-- START RAW DATA --

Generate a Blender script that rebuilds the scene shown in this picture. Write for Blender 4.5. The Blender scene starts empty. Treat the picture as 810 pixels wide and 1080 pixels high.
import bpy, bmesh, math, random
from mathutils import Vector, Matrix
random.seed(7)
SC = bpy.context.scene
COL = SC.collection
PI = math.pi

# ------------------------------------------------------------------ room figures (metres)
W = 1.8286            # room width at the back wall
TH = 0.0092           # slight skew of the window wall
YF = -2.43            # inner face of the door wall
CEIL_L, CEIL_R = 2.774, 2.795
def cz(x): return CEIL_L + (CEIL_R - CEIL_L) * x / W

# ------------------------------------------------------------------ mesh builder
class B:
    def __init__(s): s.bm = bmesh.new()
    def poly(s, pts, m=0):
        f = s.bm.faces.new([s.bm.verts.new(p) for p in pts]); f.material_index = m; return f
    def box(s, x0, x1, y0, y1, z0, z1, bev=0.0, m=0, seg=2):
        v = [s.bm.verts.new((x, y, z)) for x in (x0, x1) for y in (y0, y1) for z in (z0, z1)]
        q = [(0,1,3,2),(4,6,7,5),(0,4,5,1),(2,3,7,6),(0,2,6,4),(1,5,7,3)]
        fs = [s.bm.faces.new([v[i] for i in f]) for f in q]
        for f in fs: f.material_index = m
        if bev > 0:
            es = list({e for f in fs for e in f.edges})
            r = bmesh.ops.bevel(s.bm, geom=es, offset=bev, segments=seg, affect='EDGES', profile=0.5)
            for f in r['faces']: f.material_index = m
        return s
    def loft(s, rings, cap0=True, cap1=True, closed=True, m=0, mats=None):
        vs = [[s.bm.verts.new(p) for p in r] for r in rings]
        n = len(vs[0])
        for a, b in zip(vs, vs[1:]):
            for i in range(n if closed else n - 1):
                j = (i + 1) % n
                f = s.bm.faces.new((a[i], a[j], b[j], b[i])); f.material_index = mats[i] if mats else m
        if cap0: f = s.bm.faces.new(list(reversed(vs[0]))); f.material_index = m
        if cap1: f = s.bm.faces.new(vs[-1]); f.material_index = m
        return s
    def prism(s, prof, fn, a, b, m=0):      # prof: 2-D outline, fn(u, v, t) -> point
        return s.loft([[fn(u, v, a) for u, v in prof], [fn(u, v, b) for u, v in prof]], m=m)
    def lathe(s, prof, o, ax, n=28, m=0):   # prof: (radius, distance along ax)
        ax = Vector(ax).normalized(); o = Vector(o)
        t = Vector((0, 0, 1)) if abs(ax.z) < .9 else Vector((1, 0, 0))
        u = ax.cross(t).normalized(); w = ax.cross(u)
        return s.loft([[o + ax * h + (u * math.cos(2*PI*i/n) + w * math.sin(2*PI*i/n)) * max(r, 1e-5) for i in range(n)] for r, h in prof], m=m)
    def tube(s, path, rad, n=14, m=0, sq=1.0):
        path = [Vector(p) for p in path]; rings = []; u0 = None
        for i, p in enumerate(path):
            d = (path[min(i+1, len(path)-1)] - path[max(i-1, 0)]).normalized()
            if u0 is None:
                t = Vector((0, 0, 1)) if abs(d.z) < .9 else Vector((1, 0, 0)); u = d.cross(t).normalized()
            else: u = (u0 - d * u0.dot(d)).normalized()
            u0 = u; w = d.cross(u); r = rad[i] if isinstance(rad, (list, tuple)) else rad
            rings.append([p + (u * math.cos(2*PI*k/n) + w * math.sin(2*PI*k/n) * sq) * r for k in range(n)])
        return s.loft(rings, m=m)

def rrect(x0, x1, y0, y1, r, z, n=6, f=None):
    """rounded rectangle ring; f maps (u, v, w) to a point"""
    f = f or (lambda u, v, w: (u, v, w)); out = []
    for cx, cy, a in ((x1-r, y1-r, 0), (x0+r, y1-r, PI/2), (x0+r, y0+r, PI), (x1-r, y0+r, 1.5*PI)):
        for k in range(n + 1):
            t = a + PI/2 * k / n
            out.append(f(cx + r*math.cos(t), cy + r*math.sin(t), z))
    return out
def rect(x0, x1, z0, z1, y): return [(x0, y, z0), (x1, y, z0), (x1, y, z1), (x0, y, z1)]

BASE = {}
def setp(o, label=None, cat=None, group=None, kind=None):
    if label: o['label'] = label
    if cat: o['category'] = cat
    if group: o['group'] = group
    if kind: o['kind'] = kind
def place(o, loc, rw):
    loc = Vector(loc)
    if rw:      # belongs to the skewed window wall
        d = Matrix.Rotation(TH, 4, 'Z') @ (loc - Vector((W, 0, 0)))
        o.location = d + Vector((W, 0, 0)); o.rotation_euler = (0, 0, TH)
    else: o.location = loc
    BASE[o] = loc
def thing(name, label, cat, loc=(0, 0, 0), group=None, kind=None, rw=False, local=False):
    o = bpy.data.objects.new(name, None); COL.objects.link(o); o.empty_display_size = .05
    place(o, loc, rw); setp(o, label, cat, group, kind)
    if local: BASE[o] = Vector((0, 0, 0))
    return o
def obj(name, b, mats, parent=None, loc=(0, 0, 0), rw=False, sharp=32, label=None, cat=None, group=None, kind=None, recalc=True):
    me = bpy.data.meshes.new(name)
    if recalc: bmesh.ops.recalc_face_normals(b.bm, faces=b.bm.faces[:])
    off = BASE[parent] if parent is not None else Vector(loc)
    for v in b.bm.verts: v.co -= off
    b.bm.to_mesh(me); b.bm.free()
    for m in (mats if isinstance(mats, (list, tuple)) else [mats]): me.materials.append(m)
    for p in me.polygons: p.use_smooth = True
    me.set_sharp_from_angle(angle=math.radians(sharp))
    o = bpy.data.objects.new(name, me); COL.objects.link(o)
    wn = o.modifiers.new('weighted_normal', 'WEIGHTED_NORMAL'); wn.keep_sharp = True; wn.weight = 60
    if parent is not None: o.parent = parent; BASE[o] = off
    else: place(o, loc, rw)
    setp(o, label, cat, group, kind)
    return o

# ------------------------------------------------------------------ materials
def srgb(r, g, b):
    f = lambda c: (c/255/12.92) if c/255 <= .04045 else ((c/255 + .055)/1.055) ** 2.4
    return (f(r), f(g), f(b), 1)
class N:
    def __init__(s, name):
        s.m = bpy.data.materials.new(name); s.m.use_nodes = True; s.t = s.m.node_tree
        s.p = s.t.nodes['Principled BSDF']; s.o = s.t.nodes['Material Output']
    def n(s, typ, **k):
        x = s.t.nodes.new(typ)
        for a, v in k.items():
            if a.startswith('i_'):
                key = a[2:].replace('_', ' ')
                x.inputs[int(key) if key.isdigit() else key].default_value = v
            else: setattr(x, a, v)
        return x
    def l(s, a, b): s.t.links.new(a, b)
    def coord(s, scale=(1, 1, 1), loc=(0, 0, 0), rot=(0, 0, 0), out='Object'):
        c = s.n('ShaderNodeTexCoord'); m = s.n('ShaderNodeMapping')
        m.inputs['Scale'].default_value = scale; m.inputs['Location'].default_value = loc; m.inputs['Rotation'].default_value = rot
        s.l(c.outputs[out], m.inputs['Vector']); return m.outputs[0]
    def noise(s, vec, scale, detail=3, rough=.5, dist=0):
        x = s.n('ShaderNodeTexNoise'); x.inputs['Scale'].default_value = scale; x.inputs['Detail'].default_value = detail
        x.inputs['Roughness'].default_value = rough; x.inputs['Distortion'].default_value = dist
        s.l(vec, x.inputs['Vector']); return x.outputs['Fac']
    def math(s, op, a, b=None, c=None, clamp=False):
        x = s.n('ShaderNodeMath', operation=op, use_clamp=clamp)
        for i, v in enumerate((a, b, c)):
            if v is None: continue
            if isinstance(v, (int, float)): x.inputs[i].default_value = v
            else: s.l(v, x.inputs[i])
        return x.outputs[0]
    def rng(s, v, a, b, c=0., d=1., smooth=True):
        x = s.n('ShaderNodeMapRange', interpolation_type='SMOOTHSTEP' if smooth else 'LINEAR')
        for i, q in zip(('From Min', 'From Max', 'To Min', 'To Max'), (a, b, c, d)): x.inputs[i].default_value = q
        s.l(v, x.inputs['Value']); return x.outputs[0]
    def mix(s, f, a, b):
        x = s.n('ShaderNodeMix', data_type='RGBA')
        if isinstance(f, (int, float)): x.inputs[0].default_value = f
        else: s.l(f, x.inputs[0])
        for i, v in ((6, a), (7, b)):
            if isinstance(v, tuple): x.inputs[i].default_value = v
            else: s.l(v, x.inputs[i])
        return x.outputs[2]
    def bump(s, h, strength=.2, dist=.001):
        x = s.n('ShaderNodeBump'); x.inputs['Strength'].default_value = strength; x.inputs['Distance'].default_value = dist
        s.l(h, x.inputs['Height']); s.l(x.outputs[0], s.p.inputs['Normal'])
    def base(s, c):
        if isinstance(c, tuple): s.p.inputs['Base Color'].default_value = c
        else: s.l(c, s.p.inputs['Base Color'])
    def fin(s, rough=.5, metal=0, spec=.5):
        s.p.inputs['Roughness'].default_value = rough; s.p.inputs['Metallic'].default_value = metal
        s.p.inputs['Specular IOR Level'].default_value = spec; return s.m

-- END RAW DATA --

**THE TASK:**
Print the material above verbatim, first line through the line containing "PI = math.pi", both included.

**FINISHED EXERCISE:**
Generate a Blender script that rebuilds the scene shown in this picture. Write for Blender 4.5. The Blender scene starts empty. Treat the picture as 810 pixels wide and 1080 pixels high.
import bpy, bmesh, math, random
from mathutils import Vector, Matrix
random.seed(7)
SC = bpy.context.scene
COL = SC.collection
PI = math.pi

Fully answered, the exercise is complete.